The most-traded SHFE 2307 zinc contract opened at 20,740 yuan/mt at last Friday’s night session and closed at 20,515 yuan/mt, down 5 yuan/mt or 0.02%. Trading volume fell 13 lots to 66,250 lots, and open interest rose 5,242 lots to 107,000 lots. 
The overall macro atmosphere is bearish, and strengthening US dollar index also suppressed zinc prices. At present, the import loss of zinc ingots is about 200 yuan/mt. Market players should be alert to the impact of the possible inflows of imported zinc. Zinc prices are expected to fluctuate at a low level in the short term.

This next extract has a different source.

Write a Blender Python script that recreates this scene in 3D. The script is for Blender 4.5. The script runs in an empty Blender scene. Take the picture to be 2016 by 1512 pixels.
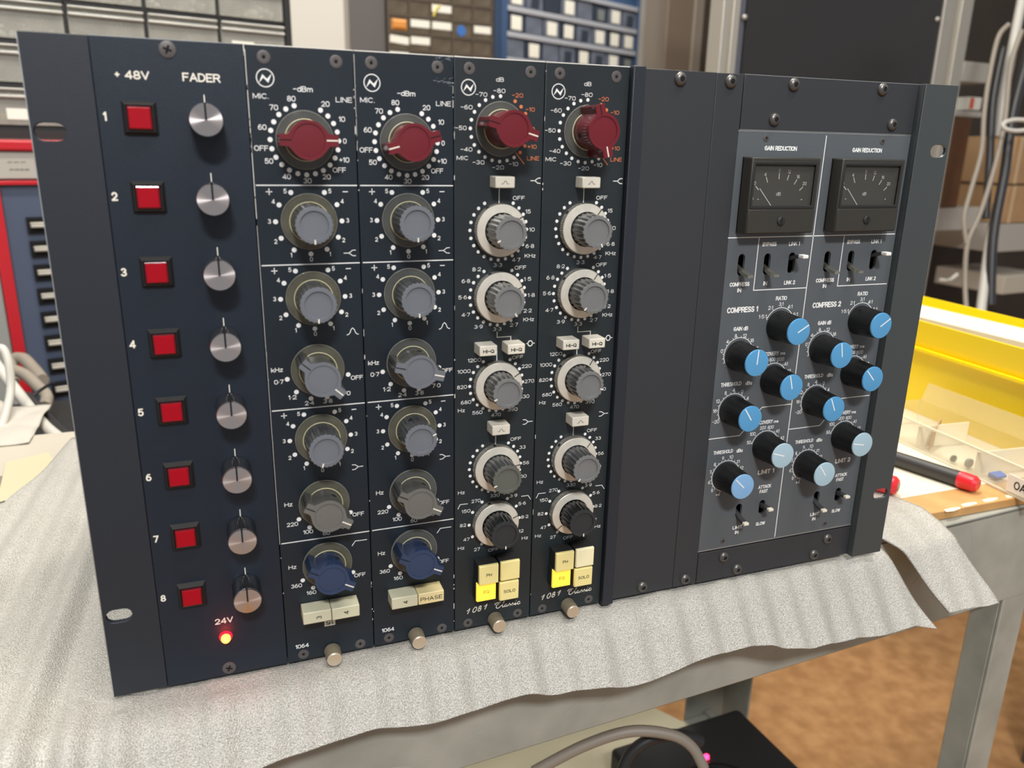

Nickel: The market paid close attention to the pending US Fed rate increases and the possible global economic recession as the Fed rate hike in the past few months failed to quell the core inflation. On the evening of May 18, many US Fed officials released hawkish remarks, thus the market was betting on 40% odds of rate hike in June. The US Treasury yields rose as a result, and so did the US dollar index. The nickel futures prices, however, rallied from lows on May 19 regardless of the macro pressure, and the spot premiums dropped slightly last week on expanding market supply. The market is bearish on the NORNICKEL nickel premiums as imported nickel may arrive at Chinese ports intensively in early June. NPI plants held their quotes firm amid low in-plant inventory, even though nickel futures prices crashed, but traders who carried some spot stocks slightly cut their quotations. SMM survey showed that some NPI traders became active in picking up and shipping goods, driving up the market supply to some extent. On the demand side, the stainless steel mills were less willing to restock NPI, and some mills planned to cut production on poor stainless steel consumption. According to SMM research, while the spot stainless steel market has been sluggish recently, social inventories did not show obvious accumulation as stainless steel mills reduced their shipments to the market. In general, nickel prices stood low amid economic recession fears.